— MATERIAL —

^^^^^^^^^^^^^^^^

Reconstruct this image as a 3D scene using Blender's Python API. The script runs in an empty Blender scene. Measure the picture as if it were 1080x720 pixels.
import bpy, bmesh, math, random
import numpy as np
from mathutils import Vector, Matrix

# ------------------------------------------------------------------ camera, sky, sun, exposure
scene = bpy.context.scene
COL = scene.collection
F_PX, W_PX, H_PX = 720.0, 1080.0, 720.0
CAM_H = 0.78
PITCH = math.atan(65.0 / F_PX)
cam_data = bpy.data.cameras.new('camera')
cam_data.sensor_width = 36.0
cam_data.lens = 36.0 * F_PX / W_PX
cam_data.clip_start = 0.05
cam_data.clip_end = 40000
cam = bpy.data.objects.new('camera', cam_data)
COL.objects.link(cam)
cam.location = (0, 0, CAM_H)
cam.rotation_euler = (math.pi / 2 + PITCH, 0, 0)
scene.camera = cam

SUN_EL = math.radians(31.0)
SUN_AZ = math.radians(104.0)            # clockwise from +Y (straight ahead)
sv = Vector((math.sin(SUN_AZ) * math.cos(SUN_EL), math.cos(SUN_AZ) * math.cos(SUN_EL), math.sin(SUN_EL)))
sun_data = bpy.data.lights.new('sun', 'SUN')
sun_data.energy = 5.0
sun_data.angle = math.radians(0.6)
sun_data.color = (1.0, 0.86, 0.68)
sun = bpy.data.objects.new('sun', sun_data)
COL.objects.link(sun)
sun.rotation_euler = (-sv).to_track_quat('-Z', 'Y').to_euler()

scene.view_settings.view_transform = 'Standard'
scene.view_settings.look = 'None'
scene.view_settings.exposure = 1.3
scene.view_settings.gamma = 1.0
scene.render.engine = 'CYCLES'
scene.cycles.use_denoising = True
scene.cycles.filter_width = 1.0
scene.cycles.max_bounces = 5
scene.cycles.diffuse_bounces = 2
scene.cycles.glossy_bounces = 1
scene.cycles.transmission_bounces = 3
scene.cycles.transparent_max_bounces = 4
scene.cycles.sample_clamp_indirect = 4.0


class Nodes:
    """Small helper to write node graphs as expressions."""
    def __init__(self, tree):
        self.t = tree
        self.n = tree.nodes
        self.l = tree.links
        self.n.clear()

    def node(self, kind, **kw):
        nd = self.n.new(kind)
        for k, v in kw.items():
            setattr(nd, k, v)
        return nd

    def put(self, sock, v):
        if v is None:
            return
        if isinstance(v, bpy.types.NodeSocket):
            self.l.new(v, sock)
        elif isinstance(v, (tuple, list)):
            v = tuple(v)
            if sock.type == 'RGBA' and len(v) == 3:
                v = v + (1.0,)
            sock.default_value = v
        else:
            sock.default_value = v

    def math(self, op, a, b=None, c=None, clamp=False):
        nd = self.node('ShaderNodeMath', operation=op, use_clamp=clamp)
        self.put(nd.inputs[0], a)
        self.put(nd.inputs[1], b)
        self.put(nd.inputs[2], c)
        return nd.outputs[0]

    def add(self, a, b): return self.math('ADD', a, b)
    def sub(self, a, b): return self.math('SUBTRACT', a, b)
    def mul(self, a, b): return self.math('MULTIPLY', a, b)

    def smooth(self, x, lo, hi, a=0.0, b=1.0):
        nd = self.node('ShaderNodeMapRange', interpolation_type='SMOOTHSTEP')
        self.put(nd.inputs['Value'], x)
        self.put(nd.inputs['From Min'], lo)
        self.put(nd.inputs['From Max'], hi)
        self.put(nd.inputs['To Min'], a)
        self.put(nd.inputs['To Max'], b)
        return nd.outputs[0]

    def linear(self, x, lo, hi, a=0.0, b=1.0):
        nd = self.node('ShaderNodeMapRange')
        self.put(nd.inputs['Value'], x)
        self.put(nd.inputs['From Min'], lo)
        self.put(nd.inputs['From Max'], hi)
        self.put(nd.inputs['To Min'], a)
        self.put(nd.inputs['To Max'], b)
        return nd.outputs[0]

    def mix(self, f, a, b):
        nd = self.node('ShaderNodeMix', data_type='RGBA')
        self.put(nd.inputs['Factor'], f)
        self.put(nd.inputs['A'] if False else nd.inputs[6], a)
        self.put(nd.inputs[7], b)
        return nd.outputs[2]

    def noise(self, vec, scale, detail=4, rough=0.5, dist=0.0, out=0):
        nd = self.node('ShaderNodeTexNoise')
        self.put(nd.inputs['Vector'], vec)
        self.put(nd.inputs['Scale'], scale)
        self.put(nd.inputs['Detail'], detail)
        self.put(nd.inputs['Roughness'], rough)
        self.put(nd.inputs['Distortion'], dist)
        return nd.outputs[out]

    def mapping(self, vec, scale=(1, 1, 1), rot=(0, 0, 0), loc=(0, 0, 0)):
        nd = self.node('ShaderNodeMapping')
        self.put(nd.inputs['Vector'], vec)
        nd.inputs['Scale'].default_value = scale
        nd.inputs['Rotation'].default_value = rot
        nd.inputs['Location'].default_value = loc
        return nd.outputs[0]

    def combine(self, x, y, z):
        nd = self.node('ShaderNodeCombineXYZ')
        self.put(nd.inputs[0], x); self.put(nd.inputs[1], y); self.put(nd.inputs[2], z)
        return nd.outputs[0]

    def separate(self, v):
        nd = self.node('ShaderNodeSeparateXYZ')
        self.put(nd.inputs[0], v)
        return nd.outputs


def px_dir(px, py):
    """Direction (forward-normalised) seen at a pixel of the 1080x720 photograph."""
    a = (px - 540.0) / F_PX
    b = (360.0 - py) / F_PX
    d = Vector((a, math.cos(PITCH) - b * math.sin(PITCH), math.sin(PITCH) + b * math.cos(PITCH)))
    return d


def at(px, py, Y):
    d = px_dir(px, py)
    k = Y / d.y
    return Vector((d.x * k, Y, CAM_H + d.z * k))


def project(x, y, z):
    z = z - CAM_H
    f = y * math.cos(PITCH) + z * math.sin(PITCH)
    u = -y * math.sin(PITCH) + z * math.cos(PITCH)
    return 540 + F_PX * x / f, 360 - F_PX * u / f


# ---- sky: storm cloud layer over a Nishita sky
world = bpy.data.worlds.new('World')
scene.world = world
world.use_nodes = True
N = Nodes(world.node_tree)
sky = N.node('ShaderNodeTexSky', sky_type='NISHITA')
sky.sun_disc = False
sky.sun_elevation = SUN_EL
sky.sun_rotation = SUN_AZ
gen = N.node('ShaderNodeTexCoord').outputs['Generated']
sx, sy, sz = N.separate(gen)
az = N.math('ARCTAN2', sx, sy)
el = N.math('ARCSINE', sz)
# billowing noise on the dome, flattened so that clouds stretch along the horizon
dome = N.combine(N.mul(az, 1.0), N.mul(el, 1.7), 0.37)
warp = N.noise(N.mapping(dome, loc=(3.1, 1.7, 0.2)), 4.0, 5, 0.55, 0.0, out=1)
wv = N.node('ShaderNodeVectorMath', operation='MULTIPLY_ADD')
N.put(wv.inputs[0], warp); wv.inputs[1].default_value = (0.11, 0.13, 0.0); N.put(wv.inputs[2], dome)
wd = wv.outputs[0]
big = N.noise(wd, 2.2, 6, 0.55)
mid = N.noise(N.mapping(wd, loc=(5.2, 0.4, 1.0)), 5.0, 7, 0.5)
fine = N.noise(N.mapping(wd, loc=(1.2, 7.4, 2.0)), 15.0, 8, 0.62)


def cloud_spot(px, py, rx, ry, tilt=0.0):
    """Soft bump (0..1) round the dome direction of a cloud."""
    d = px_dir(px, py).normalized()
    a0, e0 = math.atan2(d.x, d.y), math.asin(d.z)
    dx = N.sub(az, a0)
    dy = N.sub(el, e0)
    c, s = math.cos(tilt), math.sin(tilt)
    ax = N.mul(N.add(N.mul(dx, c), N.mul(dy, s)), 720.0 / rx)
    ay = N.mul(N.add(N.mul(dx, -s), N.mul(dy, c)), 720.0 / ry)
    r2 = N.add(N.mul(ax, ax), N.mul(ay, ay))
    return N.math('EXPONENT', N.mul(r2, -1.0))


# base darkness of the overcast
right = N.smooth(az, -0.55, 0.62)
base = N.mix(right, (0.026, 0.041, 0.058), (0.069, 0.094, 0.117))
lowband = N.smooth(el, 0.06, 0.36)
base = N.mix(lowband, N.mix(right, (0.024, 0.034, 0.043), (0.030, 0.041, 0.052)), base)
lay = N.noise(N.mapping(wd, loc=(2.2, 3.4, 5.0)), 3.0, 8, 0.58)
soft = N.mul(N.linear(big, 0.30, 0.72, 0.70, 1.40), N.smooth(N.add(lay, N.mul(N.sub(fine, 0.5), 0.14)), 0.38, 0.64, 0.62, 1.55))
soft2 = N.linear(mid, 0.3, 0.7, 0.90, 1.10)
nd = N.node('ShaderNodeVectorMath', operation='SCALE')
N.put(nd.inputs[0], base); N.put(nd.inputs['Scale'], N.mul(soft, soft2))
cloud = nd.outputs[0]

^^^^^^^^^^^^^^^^

From the first line of the listing above to the line with "from mathutils import Vector, Matrix", please transcribe each line exactly, both ends included, and nothing beyond that.

Reconstruct this image as a 3D scene using Blender's Python API. The script runs in an empty Blender scene. Measure the picture as if it were 1080x720 pixels.
import bpy, bmesh, math, random
import numpy as np
from mathutils import Vector, Matrix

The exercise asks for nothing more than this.